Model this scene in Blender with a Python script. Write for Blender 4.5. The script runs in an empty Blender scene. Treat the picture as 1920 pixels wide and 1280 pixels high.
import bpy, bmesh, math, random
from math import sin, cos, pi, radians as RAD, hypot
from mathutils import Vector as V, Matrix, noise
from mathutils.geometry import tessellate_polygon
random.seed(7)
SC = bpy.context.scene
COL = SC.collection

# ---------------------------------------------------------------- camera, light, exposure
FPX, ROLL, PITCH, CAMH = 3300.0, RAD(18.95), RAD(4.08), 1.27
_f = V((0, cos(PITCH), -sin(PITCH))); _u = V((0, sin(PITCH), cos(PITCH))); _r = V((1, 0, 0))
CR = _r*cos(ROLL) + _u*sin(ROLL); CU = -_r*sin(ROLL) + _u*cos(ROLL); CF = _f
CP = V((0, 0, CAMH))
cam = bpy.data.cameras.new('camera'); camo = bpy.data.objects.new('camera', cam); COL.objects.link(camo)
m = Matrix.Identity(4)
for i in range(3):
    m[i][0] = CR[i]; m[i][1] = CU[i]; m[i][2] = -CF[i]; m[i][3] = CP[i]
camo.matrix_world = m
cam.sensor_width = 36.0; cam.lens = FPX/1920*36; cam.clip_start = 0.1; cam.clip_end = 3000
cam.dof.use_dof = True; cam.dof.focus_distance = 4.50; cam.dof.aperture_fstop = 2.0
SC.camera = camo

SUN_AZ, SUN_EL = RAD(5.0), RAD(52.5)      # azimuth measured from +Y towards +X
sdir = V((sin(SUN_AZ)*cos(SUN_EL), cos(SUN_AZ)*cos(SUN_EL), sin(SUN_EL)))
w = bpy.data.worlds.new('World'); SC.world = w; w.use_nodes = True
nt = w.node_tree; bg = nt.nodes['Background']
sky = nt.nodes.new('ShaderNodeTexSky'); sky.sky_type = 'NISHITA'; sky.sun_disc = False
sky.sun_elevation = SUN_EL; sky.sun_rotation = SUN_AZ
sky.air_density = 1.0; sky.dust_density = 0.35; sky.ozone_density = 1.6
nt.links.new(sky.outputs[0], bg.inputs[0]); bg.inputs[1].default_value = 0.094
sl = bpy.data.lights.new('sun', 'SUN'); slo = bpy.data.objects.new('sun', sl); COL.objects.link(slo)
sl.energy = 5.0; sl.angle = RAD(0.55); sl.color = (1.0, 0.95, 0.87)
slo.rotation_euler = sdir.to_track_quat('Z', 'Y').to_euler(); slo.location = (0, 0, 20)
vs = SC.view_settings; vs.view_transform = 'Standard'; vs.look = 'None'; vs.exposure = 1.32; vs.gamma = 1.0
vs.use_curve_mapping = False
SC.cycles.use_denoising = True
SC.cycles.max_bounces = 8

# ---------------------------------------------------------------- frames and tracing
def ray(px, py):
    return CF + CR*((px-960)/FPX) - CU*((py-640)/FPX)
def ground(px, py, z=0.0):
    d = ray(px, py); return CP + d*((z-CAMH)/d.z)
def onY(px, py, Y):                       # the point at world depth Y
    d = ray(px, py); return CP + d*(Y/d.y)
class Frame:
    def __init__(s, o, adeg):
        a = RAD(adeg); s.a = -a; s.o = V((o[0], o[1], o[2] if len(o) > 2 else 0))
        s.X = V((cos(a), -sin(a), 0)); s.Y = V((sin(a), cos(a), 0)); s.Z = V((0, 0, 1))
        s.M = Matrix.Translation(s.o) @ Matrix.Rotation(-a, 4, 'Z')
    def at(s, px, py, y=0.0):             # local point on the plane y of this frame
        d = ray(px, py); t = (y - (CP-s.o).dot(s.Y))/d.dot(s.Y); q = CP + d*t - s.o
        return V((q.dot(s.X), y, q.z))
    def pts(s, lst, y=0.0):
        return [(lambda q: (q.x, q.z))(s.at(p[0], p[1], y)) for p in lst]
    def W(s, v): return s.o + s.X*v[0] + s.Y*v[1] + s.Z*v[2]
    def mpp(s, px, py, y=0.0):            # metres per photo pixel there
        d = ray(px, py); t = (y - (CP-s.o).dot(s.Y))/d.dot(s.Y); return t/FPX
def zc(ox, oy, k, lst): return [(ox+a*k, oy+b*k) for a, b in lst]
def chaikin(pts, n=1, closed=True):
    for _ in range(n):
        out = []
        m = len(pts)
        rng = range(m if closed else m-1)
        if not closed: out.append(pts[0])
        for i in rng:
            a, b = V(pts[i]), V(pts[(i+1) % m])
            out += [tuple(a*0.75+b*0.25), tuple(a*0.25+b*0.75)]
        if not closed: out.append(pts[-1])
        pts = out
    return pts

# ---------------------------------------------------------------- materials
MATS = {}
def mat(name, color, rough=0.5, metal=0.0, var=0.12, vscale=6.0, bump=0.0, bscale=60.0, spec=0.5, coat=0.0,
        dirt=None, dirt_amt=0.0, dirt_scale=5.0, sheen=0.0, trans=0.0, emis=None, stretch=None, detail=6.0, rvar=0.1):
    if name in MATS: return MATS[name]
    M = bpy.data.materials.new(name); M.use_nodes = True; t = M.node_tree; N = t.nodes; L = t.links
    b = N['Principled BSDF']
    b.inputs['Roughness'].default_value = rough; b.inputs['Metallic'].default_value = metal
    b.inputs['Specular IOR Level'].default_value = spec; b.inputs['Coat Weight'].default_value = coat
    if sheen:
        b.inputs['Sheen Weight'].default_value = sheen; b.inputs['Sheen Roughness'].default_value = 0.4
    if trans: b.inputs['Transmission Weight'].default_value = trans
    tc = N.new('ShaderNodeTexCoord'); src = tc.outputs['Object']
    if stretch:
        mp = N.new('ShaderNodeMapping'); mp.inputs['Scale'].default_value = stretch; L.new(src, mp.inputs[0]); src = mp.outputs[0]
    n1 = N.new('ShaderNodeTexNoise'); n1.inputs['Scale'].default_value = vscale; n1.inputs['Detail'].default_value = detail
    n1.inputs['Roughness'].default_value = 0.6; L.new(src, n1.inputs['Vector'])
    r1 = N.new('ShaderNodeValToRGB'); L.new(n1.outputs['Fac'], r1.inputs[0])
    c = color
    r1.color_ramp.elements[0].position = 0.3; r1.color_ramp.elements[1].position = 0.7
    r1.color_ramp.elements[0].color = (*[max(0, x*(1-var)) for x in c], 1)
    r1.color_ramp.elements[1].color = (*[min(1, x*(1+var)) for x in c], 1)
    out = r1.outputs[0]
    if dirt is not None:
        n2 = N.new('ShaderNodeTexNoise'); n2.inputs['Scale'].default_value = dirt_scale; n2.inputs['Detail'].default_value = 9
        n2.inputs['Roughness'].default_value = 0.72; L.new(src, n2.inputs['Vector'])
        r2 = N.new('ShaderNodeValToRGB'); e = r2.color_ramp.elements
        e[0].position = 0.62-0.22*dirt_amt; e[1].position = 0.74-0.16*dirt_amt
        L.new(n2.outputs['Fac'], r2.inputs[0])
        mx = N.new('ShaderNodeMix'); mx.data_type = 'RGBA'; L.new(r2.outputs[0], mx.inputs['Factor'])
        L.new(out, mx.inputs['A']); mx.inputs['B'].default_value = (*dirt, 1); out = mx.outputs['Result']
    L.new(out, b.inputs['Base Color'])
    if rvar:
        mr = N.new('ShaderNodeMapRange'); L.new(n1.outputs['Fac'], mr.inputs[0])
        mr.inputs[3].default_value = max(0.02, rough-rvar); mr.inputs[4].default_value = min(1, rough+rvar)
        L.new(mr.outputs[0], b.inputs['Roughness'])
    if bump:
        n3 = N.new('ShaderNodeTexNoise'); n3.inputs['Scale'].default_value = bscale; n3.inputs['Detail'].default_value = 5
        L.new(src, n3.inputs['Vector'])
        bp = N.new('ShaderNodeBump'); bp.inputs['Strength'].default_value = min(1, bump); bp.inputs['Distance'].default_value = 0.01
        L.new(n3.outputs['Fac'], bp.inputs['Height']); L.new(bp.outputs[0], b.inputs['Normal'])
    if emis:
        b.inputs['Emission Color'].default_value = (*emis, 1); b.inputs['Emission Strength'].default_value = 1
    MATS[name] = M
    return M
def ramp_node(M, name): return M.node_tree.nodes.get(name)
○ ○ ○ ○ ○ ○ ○
### WRITTEN REQUEST:
Which lines include the word "scene"? List them all.

### ANSWER:
Model this scene in Blender with a Python script. Write for Blender 4.5. The script runs in an empty Blender scene. Treat the picture as 1920 pixels wide and 1280 pixels high.
SC = bpy.context.scene